— Exercise —
Without omitting anything, retype the data that follows.

— Collected material —
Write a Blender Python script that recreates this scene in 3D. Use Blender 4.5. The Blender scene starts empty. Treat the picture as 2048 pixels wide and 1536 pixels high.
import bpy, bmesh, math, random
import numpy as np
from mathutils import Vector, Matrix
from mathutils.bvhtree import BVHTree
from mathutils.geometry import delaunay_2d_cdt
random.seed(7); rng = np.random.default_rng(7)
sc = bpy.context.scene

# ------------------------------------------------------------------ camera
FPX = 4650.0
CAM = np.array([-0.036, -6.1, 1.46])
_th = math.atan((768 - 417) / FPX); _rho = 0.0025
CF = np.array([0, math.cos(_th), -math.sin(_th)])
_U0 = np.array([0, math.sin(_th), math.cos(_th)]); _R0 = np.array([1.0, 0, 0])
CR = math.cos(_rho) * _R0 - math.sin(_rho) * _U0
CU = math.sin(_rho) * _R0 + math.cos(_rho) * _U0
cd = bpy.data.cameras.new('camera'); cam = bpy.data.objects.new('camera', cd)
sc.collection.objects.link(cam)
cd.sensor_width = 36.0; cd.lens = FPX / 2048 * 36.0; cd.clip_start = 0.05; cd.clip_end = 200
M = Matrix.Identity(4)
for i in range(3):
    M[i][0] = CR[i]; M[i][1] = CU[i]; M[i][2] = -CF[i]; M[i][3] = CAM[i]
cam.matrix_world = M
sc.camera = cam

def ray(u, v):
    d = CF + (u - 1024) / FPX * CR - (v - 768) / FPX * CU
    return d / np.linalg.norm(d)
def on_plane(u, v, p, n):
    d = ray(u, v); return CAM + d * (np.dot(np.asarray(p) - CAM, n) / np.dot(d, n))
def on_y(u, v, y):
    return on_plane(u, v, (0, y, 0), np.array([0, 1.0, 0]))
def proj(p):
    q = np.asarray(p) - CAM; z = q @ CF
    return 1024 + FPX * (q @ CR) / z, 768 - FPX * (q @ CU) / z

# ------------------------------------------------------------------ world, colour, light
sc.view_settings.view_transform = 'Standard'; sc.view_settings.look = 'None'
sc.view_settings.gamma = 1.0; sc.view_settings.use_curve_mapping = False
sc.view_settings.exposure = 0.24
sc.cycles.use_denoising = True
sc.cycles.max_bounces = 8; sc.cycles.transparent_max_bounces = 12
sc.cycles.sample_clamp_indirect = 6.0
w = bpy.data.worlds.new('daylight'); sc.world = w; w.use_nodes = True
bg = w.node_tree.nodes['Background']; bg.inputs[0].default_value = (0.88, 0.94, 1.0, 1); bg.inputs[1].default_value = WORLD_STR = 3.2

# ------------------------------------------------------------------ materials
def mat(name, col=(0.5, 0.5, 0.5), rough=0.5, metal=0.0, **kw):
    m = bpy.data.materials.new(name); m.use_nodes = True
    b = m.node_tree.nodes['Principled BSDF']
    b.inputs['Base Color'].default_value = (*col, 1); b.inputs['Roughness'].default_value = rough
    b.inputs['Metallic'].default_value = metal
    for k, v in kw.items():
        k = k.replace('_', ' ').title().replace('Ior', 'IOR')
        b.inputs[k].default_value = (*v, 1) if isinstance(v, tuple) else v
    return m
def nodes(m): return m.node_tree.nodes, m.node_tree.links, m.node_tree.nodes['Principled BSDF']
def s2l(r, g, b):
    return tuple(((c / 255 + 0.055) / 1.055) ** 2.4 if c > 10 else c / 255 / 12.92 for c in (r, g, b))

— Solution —
Write a Blender Python script that recreates this scene in 3D. Use Blender 4.5. The Blender scene starts empty. Treat the picture as 2048 pixels wide and 1536 pixels high.
import bpy, bmesh, math, random
import numpy as np
from mathutils import Vector, Matrix
from mathutils.bvhtree import BVHTree
from mathutils.geometry import delaunay_2d_cdt
random.seed(7); rng = np.random.default_rng(7)
sc = bpy.context.scene

# ------------------------------------------------------------------ camera
FPX = 4650.0
CAM = np.array([-0.036, -6.1, 1.46])
_th = math.atan((768 - 417) / FPX); _rho = 0.0025
CF = np.array([0, math.cos(_th), -math.sin(_th)])
_U0 = np.array([0, math.sin(_th), math.cos(_th)]); _R0 = np.array([1.0, 0, 0])
CR = math.cos(_rho) * _R0 - math.sin(_rho) * _U0
CU = math.sin(_rho) * _R0 + math.cos(_rho) * _U0
cd = bpy.data.cameras.new('camera'); cam = bpy.data.objects.new('camera', cd)
sc.collection.objects.link(cam)
cd.sensor_width = 36.0; cd.lens = FPX / 2048 * 36.0; cd.clip_start = 0.05; cd.clip_end = 200
M = Matrix.Identity(4)
for i in range(3):
    M[i][0] = CR[i]; M[i][1] = CU[i]; M[i][2] = -CF[i]; M[i][3] = CAM[i]
cam.matrix_world = M
sc.camera = cam

def ray(u, v):
    d = CF + (u - 1024) / FPX * CR - (v - 768) / FPX * CU
    return d / np.linalg.norm(d)
def on_plane(u, v, p, n):
    d = ray(u, v); return CAM + d * (np.dot(np.asarray(p) - CAM, n) / np.dot(d, n))
def on_y(u, v, y):
    return on_plane(u, v, (0, y, 0), np.array([0, 1.0, 0]))
def proj(p):
    q = np.asarray(p) - CAM; z = q @ CF
    return 1024 + FPX * (q @ CR) / z, 768 - FPX * (q @ CU) / z

# ------------------------------------------------------------------ world, colour, light
sc.view_settings.view_transform = 'Standard'; sc.view_settings.look = 'None'
sc.view_settings.gamma = 1.0; sc.view_settings.use_curve_mapping = False
sc.view_settings.exposure = 0.24
sc.cycles.use_denoising = True
sc.cycles.max_bounces = 8; sc.cycles.transparent_max_bounces = 12
sc.cycles.sample_clamp_indirect = 6.0
w = bpy.data.worlds.new('daylight'); sc.world = w; w.use_nodes = True
bg = w.node_tree.nodes['Background']; bg.inputs[0].default_value = (0.88, 0.94, 1.0, 1); bg.inputs[1].default_value = WORLD_STR = 3.2

# ------------------------------------------------------------------ materials
def mat(name, col=(0.5, 0.5, 0.5), rough=0.5, metal=0.0, **kw):
    m = bpy.data.materials.new(name); m.use_nodes = True
    b = m.node_tree.nodes['Principled BSDF']
    b.inputs['Base Color'].default_value = (*col, 1); b.inputs['Roughness'].default_value = rough
    b.inputs['Metallic'].default_value = metal
    for k, v in kw.items():
        k = k.replace('_', ' ').title().replace('Ior', 'IOR')
        b.inputs[k].default_value = (*v, 1) if isinstance(v, tuple) else v
    return m
def nodes(m): return m.node_tree.nodes, m.node_tree.links, m.node_tree.nodes['Principled BSDF']
def s2l(r, g, b):
    return tuple(((c / 255 + 0.055) / 1.055) ** 2.4 if c > 10 else c / 255 / 12.92 for c in (r, g, b))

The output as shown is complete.